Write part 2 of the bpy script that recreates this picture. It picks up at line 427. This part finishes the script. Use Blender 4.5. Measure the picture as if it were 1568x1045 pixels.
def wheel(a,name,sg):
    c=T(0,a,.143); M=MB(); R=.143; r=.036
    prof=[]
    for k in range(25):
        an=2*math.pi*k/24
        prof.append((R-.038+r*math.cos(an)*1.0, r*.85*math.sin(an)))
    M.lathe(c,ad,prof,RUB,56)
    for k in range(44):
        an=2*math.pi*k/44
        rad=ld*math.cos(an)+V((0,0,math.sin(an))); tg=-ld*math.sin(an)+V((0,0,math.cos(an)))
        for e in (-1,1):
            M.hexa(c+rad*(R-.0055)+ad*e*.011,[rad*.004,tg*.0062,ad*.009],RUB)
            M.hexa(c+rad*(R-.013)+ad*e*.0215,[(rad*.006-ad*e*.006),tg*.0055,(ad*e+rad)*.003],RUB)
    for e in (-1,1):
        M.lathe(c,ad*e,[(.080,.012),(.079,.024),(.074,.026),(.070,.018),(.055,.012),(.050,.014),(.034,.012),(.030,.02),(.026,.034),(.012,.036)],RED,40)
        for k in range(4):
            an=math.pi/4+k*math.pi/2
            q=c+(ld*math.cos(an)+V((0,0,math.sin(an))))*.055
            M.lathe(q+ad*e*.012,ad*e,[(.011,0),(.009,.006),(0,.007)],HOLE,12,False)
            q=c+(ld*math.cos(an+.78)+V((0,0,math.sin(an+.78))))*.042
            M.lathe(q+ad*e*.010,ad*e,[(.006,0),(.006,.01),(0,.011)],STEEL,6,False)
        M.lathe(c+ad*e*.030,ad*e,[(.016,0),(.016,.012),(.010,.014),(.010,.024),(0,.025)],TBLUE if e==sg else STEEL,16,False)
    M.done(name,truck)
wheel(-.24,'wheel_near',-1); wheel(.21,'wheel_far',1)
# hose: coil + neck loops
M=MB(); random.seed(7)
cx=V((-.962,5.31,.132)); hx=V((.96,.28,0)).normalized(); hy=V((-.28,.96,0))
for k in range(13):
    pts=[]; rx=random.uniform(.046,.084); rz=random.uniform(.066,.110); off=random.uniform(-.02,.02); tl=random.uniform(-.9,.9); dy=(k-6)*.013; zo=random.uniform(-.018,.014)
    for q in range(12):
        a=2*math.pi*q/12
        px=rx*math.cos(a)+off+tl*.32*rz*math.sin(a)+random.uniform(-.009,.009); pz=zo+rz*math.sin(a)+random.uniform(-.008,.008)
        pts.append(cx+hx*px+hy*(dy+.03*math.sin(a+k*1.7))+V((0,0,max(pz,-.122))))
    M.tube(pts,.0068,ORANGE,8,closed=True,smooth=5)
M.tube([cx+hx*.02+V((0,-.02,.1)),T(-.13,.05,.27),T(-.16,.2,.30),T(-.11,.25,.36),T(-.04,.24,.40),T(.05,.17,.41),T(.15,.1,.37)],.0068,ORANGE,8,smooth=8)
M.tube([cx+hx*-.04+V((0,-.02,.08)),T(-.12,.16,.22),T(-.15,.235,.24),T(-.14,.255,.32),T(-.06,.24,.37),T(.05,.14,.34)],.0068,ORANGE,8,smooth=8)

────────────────

▶ GIVEN EXERCISE
The listing above must be transcribed exactly, line by line.

▶ RESPONSE
Write part 2 of the bpy script that recreates this picture. It picks up at line 427. This part finishes the script. Use Blender 4.5. Measure the picture as if it were 1568x1045 pixels.
def wheel(a,name,sg):
    c=T(0,a,.143); M=MB(); R=.143; r=.036
    prof=[]
    for k in range(25):
        an=2*math.pi*k/24
        prof.append((R-.038+r*math.cos(an)*1.0, r*.85*math.sin(an)))
    M.lathe(c,ad,prof,RUB,56)
    for k in range(44):
        an=2*math.pi*k/44
        rad=ld*math.cos(an)+V((0,0,math.sin(an))); tg=-ld*math.sin(an)+V((0,0,math.cos(an)))
        for e in (-1,1):
            M.hexa(c+rad*(R-.0055)+ad*e*.011,[rad*.004,tg*.0062,ad*.009],RUB)
            M.hexa(c+rad*(R-.013)+ad*e*.0215,[(rad*.006-ad*e*.006),tg*.0055,(ad*e+rad)*.003],RUB)
    for e in (-1,1):
        M.lathe(c,ad*e,[(.080,.012),(.079,.024),(.074,.026),(.070,.018),(.055,.012),(.050,.014),(.034,.012),(.030,.02),(.026,.034),(.012,.036)],RED,40)
        for k in range(4):
            an=math.pi/4+k*math.pi/2
            q=c+(ld*math.cos(an)+V((0,0,math.sin(an))))*.055
            M.lathe(q+ad*e*.012,ad*e,[(.011,0),(.009,.006),(0,.007)],HOLE,12,False)
            q=c+(ld*math.cos(an+.78)+V((0,0,math.sin(an+.78))))*.042
            M.lathe(q+ad*e*.010,ad*e,[(.006,0),(.006,.01),(0,.011)],STEEL,6,False)
        M.lathe(c+ad*e*.030,ad*e,[(.016,0),(.016,.012),(.010,.014),(.010,.024),(0,.025)],TBLUE if e==sg else STEEL,16,False)
    M.done(name,truck)
wheel(-.24,'wheel_near',-1); wheel(.21,'wheel_far',1)
# hose: coil + neck loops
M=MB(); random.seed(7)
cx=V((-.962,5.31,.132)); hx=V((.96,.28,0)).normalized(); hy=V((-.28,.96,0))
for k in range(13):
    pts=[]; rx=random.uniform(.046,.084); rz=random.uniform(.066,.110); off=random.uniform(-.02,.02); tl=random.uniform(-.9,.9); dy=(k-6)*.013; zo=random.uniform(-.018,.014)
    for q in range(12):
        a=2*math.pi*q/12
        px=rx*math.cos(a)+off+tl*.32*rz*math.sin(a)+random.uniform(-.009,.009); pz=zo+rz*math.sin(a)+random.uniform(-.008,.008)
        pts.append(cx+hx*px+hy*(dy+.03*math.sin(a+k*1.7))+V((0,0,max(pz,-.122))))
    M.tube(pts,.0068,ORANGE,8,closed=True,smooth=5)
M.tube([cx+hx*.02+V((0,-.02,.1)),T(-.13,.05,.27),T(-.16,.2,.30),T(-.11,.25,.36),T(-.04,.24,.40),T(.05,.17,.41),T(.15,.1,.37)],.0068,ORANGE,8,smooth=8)
M.tube([cx+hx*-.04+V((0,-.02,.08)),T(-.12,.16,.22),T(-.15,.235,.24),T(-.14,.255,.32),T(-.06,.24,.37),T(.05,.14,.34)],.0068,ORANGE,8,smooth=8)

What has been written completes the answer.